CHAPTERS
- 0:02 – 3:47
Baculum banter: “dick bone” collections, coffee stirrers, and walrus canes
Joe and Steven start with a long, comedic riff on baculums (penis bones), including personal stories about collectors and using them as drink stirrers. They also dig into how common baculums are across mammals and why some species have them.
- 3:47 – 6:30
Is it really fossilized? Testing the heavy “ancient walrus baculum”
They examine a purported fossilized walrus baculum gifted by Frank von Hippel and debate whether it’s truly fossilized. Steven cautiously agrees after a knife-scrape test, and they joke about how evolution keeps “reinventing” baculums.
- 6:30 – 8:28
Public land rules: bones vs fossils vs artifacts (and why arrowheads are different)
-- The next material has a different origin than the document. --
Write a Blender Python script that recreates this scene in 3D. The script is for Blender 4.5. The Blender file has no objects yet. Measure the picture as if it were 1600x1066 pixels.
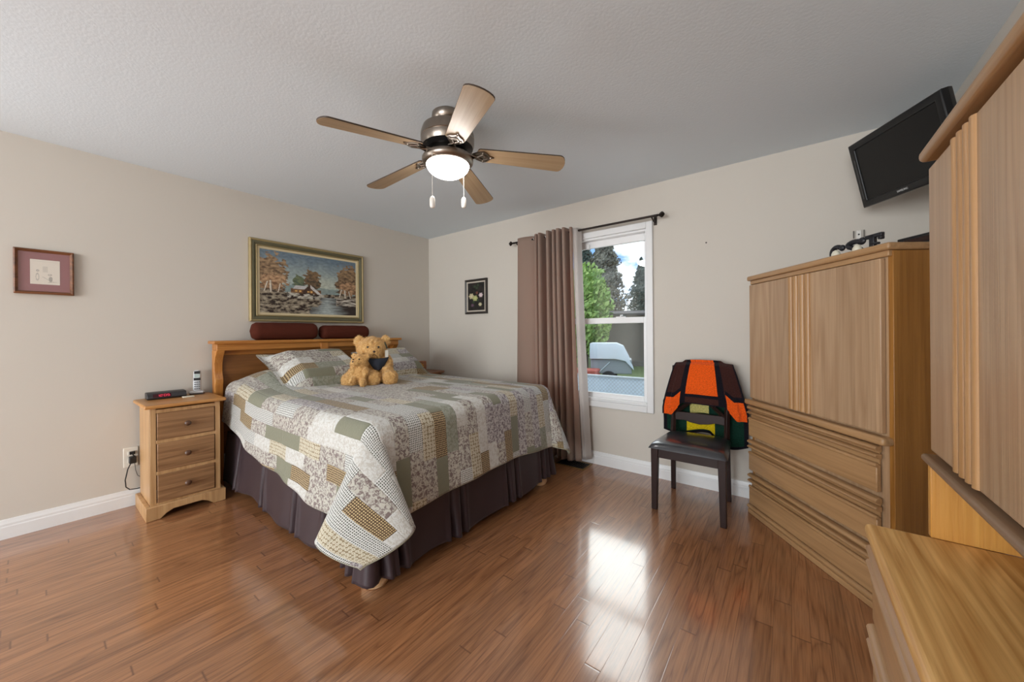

Steven explains the confusing legal distinctions around collecting items on public lands—especially National Forest and BLM areas. The key theme is that “bone” might be legal to keep, while fossils and culturally modified items become protected.
- 8:28 – 9:28
Reporting finds and Steven’s bison-site story from *American Buffalo*
Joe asks whether people must report archaeological finds; Steven says there’s typically no obligation, but he once cooperated with the Forest Service on a bison skull site report. This pivots into Joe praising Steven’s book *American Buffalo*.
- 9:28 – 14:54
Audiobooks and ownership: why authors often don’t read their own work
Steven describes the publishing rights system that led to an actor narrating his audiobook—and how jarring that felt. He later regained rights, re-recorded it himself, and found it symbolically meaningful as audio grew in value.
- 14:54 – 18:33
Craft and focus: family life, discipline, and why writing can feel miserable
They compare creative focus across careers—writing, standup, fighting, elite sports—especially how family responsibilities and modern stressors fragment attention. Steven says he loves podcasting but hates the physical act of writing, even though he loves the results.
- 18:33 – 37:02
Handling criticism and social media: “post and run away”
Steven presses Joe on how he deals with harsh scrutiny and whether he ever reads comments. Joe explains his rules—especially avoiding conflict at night—and why on-the-fly conversation makes “perfect phrasing” impossible.
- 37:02 – 57:40
Podcasting’s rise: Adam Curry, skeleton crews, and authenticity vs gatekeepers
Joe traces podcasting’s short history and why mainstream media struggled to take it seriously. He argues podcasts work because they avoid executive control, heavy production, and scripted “fake” broadcast banter—preserving raw authenticity.
- 57:40 – 1:30:50
Influence and responsibility: ‘radioactive boy scout’ analogy and Steven’s hunting dilemma
Steven frames Joe’s cultural influence as something that can ‘accumulate’ into risk, using the ‘Radioactive Boy Scout’ story. He also shares his brother’s critique that hunting media increases participation and competition, potentially diminishing the experience for longtime hunters.
- 1:30:50 – 1:40:22
Election-night uncertainty: lawsuits, mail-in ballots, and media narratives
With the 2020 election still unresolved in real time, they react to shifting calls and rumors of lawsuits. The conversation widens into media bias, selective coverage, and how narratives distort context—especially around Trump and Biden.
- 1:40:22 – 1:58:37
Polarization and The Social Dilemma: digital echo chambers vs real-world civility
Steven says he feels grief and fear about America’s polarization despite positive day-to-day interactions. Joe points to social media algorithms as accelerants, and they connect online outrage to real-world unrest, homelessness tensions, and civic instability.
- 1:58:37 – 3:05:37
Wildness and mortality: Rinella’s Kodiak-bear scare, opossum response, and predator politics
The conversation turns from media to nature: Steven recounts a terrifying near-attack on Afognak Island while retrieving elk meat, describing a freeze/‘playing opossum’ stress response. They then discuss predator management politics—BC grizzly hunting bans, wolf reintroduction in Colorado, and the cultural symbolism around wolves.